Not the person whose story you would find most shocking. Not the person sitting in prison. Not the person whose past is so complicated they have never told anyone the whole of it. Not you, whatever you are carrying that you have never said out loud, whatever you did years ago or last week that you have decided puts you in a different category from the people around you in church who seem like they have it together.
There is no category of human failure that the blood of Jesus did not cover. There is no sin on your list, no matter where it falls, that made God look at the cross and say that one is not included. The ground is level. The invitation is the same for everyone standing on it. Come. Just come.
"For all have sinned and fall short of the glory of God, and all are justified freely by his grace through the redemption that came by Christ Jesus."
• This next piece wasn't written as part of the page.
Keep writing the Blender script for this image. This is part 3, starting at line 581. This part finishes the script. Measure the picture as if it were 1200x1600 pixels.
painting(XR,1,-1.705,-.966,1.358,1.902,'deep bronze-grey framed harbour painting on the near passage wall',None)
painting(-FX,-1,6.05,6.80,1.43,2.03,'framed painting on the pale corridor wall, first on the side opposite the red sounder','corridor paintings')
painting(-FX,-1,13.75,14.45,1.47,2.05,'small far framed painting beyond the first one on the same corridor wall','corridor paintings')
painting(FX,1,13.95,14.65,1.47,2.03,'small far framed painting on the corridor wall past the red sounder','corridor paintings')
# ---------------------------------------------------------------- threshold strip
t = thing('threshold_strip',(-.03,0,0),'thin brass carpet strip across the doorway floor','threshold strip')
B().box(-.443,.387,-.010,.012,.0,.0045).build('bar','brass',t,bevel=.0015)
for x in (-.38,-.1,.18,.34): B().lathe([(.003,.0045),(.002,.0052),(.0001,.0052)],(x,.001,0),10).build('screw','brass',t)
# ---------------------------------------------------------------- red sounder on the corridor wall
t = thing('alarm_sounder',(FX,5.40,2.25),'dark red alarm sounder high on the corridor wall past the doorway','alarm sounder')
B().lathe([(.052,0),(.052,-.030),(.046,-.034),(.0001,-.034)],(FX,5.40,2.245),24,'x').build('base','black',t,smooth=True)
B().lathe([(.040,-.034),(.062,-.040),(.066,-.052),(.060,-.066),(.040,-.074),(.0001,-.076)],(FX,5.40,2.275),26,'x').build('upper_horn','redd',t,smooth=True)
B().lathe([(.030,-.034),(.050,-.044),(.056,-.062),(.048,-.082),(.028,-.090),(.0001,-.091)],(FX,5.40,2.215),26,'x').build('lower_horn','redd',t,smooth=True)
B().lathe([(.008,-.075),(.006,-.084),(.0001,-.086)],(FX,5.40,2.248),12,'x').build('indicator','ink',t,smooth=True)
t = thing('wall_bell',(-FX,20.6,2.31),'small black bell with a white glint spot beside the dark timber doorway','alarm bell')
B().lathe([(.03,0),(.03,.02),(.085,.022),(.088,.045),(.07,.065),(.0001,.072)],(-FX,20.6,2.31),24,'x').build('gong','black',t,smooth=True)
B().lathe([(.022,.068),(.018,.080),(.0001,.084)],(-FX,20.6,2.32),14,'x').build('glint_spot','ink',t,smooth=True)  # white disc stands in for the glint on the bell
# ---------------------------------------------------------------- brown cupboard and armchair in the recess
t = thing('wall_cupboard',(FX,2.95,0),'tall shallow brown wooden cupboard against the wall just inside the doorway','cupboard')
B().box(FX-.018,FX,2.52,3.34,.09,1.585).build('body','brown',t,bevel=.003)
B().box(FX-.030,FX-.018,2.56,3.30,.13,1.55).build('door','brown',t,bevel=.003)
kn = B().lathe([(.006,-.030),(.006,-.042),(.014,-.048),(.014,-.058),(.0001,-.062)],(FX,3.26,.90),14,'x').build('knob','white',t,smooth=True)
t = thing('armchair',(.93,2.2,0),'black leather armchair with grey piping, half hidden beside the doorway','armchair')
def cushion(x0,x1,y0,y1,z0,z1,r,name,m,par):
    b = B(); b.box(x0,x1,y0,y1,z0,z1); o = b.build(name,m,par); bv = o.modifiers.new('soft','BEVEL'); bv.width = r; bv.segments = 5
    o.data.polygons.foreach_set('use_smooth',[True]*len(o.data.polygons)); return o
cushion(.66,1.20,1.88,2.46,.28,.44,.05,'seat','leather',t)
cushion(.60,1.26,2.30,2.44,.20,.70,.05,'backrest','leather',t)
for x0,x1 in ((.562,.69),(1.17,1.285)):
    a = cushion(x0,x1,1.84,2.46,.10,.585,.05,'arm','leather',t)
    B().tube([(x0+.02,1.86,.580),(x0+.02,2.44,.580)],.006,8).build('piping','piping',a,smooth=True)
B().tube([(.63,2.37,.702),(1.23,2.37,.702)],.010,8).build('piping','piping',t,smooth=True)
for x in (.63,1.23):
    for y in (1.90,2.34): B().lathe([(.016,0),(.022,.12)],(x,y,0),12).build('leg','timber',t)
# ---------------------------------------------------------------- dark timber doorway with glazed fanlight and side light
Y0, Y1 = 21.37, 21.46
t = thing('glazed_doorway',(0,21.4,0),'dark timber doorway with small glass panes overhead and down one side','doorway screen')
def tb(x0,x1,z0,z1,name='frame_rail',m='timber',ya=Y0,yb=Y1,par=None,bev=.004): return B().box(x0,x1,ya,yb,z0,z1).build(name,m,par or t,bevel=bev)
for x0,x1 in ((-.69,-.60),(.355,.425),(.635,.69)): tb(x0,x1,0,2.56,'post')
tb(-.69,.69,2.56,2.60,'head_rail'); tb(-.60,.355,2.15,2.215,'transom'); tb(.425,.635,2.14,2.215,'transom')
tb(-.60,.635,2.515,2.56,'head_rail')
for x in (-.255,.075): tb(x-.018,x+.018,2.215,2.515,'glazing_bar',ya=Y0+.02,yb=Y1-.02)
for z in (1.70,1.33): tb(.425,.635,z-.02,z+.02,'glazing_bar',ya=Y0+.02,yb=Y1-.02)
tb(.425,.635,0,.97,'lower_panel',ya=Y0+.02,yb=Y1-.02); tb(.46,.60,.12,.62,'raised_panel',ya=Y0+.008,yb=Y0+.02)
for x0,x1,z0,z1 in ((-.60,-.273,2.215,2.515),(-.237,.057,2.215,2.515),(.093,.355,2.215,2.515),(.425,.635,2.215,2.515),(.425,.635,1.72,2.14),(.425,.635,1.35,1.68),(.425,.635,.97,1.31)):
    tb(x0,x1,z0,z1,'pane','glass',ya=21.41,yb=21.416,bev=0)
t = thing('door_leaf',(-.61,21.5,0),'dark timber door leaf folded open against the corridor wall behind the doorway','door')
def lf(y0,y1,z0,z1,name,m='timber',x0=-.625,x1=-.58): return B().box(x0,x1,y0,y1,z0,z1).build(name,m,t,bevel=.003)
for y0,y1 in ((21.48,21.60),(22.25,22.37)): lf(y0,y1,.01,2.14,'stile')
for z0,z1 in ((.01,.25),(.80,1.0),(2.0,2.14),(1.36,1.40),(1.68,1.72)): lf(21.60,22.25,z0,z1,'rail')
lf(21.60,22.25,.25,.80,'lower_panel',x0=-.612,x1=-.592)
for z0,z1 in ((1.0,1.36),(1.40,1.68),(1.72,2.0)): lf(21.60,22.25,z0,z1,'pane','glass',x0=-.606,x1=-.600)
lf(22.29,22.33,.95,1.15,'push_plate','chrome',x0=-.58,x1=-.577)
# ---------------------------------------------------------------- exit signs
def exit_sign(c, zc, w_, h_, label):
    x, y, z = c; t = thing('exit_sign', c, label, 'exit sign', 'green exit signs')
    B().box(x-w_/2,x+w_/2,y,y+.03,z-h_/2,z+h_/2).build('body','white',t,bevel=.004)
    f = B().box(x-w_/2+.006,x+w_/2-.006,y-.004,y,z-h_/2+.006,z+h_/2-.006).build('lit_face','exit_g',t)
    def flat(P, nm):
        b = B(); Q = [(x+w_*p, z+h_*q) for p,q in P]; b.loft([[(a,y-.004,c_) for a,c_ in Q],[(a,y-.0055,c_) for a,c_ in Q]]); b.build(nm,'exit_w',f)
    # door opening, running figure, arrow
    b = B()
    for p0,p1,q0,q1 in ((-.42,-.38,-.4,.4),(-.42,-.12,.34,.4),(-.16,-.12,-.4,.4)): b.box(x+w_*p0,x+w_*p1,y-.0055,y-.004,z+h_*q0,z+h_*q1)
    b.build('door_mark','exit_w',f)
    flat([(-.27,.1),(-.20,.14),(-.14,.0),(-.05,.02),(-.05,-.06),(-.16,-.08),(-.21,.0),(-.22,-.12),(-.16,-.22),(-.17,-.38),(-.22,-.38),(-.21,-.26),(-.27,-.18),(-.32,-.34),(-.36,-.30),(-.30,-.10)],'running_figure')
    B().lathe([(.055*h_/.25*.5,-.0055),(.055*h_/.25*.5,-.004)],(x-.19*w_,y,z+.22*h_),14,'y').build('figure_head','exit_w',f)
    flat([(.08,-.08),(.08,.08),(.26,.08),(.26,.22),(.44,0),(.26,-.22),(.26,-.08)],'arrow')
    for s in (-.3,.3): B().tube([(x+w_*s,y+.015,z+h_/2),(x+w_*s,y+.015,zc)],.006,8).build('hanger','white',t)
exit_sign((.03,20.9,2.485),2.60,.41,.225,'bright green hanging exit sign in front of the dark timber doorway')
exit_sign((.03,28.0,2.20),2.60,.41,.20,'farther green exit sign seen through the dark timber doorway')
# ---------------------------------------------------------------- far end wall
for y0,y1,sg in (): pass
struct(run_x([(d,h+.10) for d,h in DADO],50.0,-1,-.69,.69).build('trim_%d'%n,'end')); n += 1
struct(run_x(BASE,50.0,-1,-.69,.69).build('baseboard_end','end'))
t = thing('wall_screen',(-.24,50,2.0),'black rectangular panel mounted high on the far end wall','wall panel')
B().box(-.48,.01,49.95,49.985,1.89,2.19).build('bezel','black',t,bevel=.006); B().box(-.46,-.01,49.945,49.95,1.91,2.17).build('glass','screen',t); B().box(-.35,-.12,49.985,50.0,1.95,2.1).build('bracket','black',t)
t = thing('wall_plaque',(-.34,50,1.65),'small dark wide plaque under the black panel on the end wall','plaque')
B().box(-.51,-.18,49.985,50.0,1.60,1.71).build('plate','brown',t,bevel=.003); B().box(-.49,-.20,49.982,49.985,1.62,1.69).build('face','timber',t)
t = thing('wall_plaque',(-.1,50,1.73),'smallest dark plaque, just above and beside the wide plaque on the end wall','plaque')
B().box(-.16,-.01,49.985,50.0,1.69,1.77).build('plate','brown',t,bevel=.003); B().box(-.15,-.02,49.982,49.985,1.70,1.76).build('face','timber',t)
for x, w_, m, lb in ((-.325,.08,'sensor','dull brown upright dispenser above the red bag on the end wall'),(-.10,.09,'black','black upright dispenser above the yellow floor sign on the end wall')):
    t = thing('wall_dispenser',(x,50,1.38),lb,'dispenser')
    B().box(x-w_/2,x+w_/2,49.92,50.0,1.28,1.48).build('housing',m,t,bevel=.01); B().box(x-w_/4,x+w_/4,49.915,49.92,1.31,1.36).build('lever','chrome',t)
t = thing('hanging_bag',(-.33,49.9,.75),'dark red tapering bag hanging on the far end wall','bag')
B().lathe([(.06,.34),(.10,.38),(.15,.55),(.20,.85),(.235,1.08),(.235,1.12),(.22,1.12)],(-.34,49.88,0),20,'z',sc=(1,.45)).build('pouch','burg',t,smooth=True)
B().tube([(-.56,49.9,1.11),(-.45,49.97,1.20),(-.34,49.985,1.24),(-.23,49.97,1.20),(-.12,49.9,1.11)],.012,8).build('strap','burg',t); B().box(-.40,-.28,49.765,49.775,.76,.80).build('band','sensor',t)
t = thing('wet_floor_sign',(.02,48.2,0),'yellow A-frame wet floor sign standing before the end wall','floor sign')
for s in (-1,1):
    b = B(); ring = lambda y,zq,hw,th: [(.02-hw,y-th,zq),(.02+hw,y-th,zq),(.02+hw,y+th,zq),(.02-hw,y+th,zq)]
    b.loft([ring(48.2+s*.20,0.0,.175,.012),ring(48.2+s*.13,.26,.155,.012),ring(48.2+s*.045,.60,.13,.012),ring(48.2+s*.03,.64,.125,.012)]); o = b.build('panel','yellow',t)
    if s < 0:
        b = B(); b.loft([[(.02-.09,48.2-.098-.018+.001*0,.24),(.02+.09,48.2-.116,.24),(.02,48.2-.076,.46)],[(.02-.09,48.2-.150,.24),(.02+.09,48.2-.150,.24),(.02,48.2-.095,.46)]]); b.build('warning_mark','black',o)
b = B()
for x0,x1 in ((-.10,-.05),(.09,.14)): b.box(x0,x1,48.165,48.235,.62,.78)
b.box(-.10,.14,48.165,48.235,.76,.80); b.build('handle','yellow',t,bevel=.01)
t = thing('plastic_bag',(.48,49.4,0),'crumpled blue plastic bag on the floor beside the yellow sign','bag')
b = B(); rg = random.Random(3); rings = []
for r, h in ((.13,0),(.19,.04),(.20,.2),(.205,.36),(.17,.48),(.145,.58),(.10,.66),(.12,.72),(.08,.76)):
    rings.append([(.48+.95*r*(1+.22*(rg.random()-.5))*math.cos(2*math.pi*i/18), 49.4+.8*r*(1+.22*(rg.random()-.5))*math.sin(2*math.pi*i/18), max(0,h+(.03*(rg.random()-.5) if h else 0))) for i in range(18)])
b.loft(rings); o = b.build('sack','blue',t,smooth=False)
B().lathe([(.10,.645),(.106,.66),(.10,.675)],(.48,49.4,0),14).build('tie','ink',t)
Romans 3:23-24All. Freely. Grace. No tiers. No categories. No ranking that places some people closer to the front of the line than others. The whole thing was paid for. The whole thing is available to anyone who comes.
That is not a message that makes sin seem less serious. It is a message that makes grace seem as serious as it actually is.
The stone in your hand
What is on your respectable sin list? The things you carry that never feel quite serious enough to bring honestly to God or to someone else? And who is on your unrespectable list, the person whose sin you have quietly placed in a different category from your own? Bring both honestly before God today. The ground is level where you are standing. That is not a threat. It is the beginning of freedom.
Father, thank you for the cross where every sin was paid for equally, and where every person is equally welcome. Forgive me for the times I have ranked others or allowed myself to feel secure because my sins looked more respectable than theirs. Help me to see everyone through the lens of the cross, and to extend the same grace that You have given to me. In Jesus Name, Amen.